Cipriani tells WWD, “We are going to Paris because it’s a progression.”
He continues,
“Paris is very open and very close to African fashion traditionally, and Paris has also a very active diaspora with a lot of good designers and with a lot of investors who can invest in these designers.”
The event is hosted at 360 Paris Music Factory in Paris’s Goutte d’Or neighbourhood. Home to a number of designers, there will be an array of hosting workshop internal events. Designers have previously been brought to events in Italy by the EFI, including Vogue Fashion’s Night Out, Pitti Uomo, and Altaroma.
Cipriani believes that investing in fashion design is an excellent approach to generate social capital in African countries, where creative industries like fashion, music, and modelling have large social media followings.

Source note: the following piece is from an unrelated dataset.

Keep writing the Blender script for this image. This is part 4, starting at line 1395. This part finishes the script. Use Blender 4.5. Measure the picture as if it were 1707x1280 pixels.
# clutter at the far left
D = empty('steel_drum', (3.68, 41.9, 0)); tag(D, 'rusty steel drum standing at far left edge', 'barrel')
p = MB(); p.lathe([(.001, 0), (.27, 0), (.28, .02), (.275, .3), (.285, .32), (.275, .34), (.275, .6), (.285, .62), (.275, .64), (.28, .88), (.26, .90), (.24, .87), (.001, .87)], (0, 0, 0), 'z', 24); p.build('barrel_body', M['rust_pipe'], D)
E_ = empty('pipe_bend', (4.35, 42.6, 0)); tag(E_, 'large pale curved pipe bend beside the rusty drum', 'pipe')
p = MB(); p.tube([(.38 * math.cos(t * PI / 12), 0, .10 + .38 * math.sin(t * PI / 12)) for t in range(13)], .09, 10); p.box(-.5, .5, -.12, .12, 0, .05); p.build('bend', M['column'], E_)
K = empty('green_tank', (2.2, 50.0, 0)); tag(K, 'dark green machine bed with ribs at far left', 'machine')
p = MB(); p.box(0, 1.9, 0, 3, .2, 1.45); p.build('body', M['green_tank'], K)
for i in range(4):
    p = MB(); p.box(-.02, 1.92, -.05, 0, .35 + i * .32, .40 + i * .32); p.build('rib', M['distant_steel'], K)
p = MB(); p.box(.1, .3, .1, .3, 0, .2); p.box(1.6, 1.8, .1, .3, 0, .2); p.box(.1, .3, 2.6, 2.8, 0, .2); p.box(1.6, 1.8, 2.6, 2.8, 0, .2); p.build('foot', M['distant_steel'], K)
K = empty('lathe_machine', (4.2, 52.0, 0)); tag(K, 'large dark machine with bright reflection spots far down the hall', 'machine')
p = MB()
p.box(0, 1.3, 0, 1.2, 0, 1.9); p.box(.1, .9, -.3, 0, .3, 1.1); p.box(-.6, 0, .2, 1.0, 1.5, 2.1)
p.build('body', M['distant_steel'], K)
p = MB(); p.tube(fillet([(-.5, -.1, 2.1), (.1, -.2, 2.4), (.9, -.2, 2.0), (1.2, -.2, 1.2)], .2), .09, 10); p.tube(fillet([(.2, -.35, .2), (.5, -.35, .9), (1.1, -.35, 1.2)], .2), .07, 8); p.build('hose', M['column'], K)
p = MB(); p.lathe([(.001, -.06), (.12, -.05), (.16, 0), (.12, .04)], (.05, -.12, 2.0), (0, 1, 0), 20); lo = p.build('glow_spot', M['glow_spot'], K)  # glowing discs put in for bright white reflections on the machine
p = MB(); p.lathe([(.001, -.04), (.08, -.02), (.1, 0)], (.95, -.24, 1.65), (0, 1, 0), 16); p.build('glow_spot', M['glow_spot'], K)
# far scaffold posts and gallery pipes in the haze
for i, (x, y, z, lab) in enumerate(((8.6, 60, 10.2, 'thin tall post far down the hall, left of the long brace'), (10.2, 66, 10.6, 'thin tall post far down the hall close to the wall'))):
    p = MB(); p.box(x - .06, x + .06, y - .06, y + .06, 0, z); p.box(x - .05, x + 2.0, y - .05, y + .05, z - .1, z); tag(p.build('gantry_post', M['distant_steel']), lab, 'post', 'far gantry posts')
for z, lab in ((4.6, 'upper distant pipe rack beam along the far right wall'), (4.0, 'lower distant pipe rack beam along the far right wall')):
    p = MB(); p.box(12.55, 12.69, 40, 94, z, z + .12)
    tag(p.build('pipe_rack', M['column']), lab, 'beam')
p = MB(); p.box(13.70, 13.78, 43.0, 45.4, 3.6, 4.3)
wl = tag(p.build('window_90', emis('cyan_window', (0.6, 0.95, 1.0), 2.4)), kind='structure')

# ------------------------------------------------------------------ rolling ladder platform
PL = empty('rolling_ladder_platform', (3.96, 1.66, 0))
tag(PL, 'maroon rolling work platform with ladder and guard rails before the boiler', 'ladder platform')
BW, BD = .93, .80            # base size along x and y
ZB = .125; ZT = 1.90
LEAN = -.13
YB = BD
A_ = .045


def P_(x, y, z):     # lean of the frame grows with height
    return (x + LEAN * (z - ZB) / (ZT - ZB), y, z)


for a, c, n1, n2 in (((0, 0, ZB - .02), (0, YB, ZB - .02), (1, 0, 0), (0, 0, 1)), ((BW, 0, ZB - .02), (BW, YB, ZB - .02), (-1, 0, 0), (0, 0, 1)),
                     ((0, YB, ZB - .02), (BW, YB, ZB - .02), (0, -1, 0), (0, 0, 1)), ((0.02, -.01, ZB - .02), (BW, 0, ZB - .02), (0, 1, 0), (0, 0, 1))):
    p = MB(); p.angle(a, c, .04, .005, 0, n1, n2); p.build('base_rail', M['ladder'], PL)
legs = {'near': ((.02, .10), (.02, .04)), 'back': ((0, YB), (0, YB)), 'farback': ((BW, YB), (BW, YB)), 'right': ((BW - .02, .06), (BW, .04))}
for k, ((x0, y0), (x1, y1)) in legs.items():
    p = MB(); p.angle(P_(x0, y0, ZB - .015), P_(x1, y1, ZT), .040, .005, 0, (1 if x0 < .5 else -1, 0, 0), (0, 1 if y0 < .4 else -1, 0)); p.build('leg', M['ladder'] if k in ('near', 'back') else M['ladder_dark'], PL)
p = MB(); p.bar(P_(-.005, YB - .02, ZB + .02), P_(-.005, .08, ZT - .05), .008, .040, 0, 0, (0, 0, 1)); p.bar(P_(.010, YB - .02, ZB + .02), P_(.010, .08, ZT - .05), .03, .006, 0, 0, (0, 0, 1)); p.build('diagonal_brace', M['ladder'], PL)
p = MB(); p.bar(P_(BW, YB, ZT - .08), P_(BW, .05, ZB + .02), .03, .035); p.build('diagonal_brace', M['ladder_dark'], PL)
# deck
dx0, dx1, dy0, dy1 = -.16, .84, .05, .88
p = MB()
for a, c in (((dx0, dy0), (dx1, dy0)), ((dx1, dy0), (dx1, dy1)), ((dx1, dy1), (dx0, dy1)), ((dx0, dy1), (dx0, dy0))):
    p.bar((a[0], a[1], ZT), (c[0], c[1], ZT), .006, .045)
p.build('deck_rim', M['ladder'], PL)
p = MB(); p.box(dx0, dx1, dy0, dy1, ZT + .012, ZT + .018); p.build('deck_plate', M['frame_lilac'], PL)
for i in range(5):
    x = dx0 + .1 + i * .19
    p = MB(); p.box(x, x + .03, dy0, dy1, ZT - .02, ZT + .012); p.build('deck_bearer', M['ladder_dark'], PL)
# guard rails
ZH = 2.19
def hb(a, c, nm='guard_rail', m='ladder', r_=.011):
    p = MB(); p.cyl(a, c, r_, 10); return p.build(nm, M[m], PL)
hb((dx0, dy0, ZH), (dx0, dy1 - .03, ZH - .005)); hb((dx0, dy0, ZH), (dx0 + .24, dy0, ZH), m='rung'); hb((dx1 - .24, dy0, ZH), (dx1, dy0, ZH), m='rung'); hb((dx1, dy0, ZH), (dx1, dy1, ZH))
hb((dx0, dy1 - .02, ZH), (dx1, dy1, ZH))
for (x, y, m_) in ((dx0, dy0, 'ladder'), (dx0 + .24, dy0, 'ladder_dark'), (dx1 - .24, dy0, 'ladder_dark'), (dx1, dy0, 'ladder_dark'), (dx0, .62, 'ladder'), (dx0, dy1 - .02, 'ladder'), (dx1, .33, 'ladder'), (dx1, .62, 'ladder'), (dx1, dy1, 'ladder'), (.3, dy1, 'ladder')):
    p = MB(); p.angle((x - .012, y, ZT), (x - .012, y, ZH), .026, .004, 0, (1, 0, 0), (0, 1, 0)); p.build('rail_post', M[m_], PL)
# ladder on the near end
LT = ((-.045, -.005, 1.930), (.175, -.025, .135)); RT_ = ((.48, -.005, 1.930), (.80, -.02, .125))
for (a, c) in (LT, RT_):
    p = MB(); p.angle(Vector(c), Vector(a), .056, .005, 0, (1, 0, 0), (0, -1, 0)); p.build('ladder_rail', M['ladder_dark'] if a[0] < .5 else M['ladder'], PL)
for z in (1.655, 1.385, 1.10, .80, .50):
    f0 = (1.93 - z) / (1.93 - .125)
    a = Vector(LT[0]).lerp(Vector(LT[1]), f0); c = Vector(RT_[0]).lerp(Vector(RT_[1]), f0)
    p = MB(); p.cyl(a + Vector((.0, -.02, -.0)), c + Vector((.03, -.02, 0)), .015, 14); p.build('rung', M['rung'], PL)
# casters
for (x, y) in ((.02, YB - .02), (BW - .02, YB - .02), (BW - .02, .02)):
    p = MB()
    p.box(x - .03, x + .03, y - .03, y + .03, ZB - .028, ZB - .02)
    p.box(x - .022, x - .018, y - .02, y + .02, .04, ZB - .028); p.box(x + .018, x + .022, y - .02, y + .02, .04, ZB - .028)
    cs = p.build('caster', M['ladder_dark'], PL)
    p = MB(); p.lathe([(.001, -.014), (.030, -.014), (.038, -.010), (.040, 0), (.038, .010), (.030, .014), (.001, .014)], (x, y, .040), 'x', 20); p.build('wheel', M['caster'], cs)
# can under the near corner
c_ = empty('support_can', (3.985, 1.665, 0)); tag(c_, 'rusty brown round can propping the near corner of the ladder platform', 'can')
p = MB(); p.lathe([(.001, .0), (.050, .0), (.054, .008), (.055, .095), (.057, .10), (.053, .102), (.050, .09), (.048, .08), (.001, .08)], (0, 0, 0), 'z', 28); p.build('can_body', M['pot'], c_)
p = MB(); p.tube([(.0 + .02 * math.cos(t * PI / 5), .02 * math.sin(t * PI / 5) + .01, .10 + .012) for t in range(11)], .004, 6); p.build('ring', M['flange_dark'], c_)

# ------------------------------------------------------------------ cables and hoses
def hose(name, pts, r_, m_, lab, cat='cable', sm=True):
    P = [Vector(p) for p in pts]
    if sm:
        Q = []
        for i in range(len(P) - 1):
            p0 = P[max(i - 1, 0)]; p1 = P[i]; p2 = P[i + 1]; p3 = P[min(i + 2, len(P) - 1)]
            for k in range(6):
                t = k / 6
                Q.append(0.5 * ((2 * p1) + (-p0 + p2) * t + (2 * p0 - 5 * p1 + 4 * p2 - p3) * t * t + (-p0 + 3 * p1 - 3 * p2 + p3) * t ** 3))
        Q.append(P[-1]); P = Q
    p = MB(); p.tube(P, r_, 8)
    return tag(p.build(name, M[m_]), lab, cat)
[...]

His upcoming series of events during Paris Fashion Week will also showcase African firms as global rather than niche labels.
The participating brands are Laurenceairline, a men’s ready-to-wear brand designed by Laurence Chauvin-Buthaud; Kente Gentlemen, founded by Aristide Loua; Hamaji, a Kenya-based women’s RTW brand created by Louise Sommerlatte; Katush, another Kenya-based lifestyle brand founded by Katungulu Mwendwa, and Ohiri, a jewellery brand based between France and Ivory Coast, headed by creative director Akebehi Kpolo. Midingi may also join the group.